((

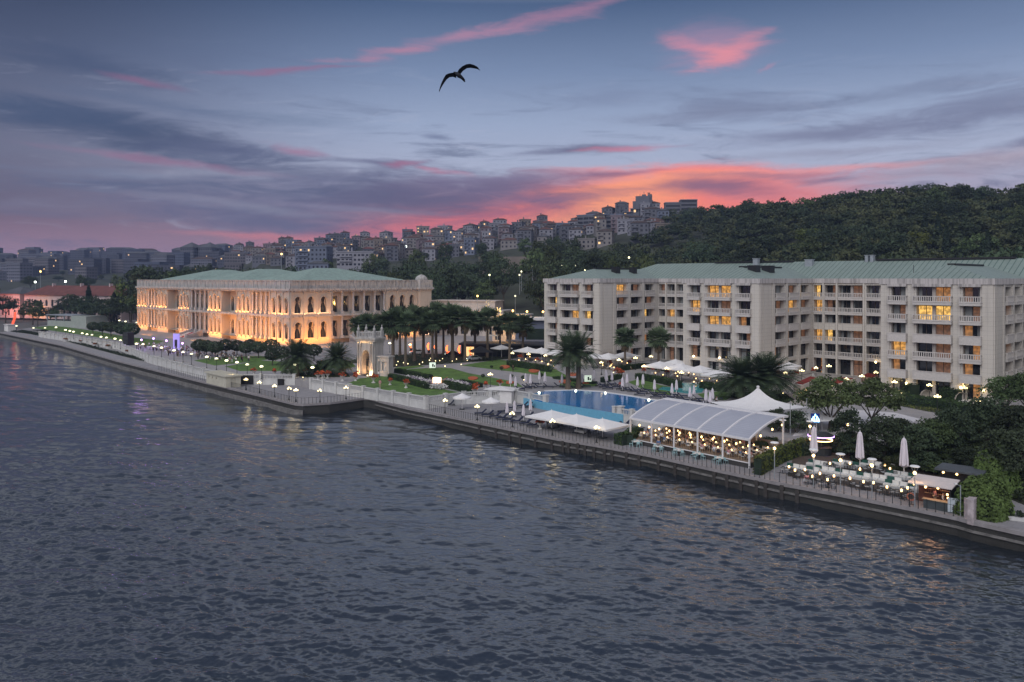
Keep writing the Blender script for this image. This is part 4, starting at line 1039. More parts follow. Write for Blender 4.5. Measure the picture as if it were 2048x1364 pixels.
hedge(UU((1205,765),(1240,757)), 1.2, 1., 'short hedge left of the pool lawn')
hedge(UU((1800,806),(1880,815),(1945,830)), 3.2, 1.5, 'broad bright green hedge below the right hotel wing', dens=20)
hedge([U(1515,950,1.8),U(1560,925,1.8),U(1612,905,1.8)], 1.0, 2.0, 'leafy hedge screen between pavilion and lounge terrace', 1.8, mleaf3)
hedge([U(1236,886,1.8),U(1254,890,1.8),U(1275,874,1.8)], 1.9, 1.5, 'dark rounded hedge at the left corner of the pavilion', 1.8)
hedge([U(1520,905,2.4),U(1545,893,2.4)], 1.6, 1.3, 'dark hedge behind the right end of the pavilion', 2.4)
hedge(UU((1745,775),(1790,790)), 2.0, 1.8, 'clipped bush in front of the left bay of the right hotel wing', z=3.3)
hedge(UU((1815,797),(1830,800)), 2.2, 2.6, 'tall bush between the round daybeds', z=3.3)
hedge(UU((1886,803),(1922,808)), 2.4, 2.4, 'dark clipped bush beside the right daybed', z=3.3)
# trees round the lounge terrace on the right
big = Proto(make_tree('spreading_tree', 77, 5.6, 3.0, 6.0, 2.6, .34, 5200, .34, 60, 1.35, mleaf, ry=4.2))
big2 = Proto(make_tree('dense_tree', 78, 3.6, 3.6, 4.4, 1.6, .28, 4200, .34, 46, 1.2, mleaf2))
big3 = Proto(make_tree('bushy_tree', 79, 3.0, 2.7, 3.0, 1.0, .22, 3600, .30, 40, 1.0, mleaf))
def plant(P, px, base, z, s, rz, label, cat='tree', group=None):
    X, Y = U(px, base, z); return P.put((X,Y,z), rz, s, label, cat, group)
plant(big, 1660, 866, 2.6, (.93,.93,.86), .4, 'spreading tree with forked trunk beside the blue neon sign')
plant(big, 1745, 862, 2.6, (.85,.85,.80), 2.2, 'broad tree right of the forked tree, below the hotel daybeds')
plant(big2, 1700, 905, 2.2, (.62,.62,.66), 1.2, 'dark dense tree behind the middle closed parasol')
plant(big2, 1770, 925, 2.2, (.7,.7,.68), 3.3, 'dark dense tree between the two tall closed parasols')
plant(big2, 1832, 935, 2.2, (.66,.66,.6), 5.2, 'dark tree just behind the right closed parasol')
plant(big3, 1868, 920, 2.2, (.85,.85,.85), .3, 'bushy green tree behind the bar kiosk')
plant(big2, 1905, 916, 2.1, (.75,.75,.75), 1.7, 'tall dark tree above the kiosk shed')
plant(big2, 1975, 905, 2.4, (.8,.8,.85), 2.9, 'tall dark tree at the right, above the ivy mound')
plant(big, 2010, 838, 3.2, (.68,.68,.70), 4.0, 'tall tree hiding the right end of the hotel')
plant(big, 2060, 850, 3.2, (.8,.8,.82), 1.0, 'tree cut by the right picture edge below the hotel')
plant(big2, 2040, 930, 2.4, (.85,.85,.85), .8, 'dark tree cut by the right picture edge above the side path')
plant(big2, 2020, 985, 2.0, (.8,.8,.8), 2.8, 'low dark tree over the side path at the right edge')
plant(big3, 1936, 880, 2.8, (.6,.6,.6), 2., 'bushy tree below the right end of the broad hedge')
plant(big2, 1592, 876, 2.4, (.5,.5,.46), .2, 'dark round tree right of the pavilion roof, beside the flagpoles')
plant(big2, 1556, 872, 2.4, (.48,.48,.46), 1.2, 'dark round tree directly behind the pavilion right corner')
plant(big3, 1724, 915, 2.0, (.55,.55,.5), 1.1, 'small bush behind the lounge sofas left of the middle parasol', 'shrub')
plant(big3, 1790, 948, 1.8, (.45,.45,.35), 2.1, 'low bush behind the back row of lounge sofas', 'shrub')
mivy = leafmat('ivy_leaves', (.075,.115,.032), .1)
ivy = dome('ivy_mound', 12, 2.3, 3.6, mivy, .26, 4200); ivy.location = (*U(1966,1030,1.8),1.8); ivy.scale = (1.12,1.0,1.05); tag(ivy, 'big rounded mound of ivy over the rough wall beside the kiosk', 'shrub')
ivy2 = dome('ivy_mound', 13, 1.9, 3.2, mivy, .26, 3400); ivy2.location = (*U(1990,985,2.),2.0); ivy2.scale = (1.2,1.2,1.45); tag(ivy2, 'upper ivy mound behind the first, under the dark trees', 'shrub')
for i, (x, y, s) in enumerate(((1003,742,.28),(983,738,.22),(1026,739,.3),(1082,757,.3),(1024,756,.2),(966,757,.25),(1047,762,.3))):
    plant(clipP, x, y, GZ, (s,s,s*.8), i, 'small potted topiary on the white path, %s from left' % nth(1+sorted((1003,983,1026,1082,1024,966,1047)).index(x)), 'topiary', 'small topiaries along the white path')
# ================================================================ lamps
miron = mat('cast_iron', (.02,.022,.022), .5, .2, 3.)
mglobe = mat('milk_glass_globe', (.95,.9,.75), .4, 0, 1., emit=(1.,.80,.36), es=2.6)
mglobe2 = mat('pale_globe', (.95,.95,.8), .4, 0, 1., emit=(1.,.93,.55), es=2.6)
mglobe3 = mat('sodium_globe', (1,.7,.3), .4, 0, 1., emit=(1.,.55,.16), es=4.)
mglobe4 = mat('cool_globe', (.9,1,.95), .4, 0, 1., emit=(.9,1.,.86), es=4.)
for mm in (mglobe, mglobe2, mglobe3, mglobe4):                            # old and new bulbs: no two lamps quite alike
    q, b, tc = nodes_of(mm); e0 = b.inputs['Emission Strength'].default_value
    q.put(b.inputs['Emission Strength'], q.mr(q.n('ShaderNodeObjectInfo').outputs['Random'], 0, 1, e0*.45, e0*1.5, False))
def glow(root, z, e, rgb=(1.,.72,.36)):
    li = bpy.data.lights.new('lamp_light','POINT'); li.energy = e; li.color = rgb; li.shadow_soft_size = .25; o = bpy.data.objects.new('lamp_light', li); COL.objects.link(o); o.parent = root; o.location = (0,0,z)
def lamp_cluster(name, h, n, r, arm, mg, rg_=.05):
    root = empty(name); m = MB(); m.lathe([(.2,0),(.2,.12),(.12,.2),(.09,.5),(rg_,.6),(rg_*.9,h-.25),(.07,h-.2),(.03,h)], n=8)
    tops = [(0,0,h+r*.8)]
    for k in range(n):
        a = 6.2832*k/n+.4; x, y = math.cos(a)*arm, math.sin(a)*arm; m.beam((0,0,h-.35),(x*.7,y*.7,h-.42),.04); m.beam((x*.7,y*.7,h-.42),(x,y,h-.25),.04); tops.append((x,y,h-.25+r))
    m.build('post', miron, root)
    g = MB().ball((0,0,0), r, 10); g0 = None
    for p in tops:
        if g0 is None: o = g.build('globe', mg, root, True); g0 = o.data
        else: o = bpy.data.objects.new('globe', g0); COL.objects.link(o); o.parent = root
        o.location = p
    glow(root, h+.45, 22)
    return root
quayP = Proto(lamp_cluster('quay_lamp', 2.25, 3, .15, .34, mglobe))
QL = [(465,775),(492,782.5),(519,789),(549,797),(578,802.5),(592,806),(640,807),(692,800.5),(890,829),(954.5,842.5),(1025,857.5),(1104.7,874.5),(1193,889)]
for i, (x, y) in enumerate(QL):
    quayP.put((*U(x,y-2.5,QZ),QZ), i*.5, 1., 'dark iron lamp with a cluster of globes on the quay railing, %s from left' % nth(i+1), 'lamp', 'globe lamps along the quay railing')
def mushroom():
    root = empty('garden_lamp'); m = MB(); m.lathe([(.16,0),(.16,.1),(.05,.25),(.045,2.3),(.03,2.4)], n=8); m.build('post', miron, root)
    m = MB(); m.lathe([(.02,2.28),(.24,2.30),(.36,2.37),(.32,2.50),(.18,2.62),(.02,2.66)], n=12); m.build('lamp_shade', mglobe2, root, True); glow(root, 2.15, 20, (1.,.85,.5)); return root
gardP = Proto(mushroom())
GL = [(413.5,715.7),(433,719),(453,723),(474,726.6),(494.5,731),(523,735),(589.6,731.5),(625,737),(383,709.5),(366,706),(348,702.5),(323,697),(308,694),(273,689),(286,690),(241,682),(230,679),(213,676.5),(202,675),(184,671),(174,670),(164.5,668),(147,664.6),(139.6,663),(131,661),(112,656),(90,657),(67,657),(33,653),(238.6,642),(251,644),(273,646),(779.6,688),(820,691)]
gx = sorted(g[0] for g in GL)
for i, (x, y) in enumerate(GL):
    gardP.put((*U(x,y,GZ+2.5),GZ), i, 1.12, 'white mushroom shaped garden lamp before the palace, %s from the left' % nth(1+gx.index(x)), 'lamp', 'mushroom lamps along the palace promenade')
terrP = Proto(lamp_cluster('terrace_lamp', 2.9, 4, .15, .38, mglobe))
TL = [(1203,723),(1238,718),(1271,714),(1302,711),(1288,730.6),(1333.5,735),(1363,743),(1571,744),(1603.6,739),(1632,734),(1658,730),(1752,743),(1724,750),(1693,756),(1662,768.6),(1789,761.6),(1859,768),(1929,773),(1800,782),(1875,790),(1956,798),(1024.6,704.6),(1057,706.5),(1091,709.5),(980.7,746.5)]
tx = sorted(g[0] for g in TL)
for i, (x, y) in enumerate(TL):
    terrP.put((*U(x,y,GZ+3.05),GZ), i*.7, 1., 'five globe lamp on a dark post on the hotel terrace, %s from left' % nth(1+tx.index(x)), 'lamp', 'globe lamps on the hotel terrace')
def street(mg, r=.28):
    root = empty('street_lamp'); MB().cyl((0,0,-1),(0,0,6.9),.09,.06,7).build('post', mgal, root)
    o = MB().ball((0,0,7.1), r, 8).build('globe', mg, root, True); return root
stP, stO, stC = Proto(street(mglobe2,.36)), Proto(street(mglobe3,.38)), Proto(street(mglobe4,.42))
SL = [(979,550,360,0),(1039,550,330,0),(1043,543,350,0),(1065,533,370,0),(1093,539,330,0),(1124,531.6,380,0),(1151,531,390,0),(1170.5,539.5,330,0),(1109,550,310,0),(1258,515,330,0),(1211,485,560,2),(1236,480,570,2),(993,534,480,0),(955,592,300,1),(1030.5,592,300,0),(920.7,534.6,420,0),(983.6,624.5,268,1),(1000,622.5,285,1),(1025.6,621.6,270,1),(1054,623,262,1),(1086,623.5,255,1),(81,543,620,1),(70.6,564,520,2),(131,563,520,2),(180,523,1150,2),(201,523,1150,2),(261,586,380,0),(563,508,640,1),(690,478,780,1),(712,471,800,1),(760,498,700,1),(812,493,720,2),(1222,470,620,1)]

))

Written problem: Whichever lines contain the string "picture", select and copy them.

Result of this exercise:
Keep writing the Blender script for this image. This is part 4, starting at line 1039. More parts follow. Write for Blender 4.5. Measure the picture as if it were 2048x1364 pixels.
plant(big, 2060, 850, 3.2, (.8,.8,.82), 1.0, 'tree cut by the right picture edge below the hotel')
plant(big2, 2040, 930, 2.4, (.85,.85,.85), .8, 'dark tree cut by the right picture edge above the side path')